▶ What is being asked
Among the lines below, list those containing the string "scene".

▶ Data provided
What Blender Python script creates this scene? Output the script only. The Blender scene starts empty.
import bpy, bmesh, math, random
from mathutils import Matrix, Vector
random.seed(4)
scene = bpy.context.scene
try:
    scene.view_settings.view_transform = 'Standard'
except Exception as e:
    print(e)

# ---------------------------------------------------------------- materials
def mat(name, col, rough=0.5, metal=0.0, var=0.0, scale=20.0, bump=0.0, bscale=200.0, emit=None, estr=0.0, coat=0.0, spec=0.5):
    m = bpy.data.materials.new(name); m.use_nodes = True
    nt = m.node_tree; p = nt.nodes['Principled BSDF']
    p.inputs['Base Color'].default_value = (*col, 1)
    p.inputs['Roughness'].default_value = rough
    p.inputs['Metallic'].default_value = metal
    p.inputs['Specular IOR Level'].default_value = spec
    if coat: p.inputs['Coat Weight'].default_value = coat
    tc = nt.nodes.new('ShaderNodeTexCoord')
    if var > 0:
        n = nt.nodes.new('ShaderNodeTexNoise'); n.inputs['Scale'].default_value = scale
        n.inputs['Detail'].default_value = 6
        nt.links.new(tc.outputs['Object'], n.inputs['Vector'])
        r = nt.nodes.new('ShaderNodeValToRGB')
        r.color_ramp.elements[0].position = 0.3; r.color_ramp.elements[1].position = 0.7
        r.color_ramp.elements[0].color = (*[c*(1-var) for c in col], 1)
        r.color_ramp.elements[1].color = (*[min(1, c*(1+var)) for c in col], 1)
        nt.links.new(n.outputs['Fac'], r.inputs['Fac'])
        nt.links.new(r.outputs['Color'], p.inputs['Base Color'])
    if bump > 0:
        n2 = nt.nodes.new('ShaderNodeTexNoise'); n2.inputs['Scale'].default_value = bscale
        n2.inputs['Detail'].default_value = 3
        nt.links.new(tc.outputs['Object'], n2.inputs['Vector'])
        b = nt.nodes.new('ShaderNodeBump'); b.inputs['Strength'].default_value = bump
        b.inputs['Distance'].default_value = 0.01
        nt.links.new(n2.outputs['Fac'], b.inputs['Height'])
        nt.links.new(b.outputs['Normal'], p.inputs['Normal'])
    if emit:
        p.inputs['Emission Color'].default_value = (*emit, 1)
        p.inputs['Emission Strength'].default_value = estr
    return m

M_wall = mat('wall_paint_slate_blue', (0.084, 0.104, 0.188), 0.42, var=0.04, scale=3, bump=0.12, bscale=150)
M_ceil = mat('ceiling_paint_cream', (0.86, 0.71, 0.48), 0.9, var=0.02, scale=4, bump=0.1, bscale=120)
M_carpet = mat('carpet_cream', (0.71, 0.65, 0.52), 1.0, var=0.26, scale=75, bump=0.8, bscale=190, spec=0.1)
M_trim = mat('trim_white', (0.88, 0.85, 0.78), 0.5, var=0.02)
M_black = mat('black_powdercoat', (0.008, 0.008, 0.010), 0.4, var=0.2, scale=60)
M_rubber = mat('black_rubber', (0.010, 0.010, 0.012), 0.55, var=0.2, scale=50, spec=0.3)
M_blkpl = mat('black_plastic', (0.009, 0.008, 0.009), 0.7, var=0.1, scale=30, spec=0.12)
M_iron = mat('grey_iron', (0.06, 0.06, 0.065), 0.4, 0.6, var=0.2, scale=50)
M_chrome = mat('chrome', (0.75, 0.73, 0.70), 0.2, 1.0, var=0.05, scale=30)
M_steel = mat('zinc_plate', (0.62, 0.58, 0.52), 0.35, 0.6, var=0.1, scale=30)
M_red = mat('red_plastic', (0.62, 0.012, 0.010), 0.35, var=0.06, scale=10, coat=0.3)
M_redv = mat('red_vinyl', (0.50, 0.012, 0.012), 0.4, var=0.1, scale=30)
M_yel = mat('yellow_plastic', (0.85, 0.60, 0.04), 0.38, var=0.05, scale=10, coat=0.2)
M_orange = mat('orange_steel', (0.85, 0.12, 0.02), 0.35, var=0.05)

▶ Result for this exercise
What Blender Python script creates this scene? Output the script only. The Blender scene starts empty.
scene = bpy.context.scene
    scene.view_settings.view_transform = 'Standard'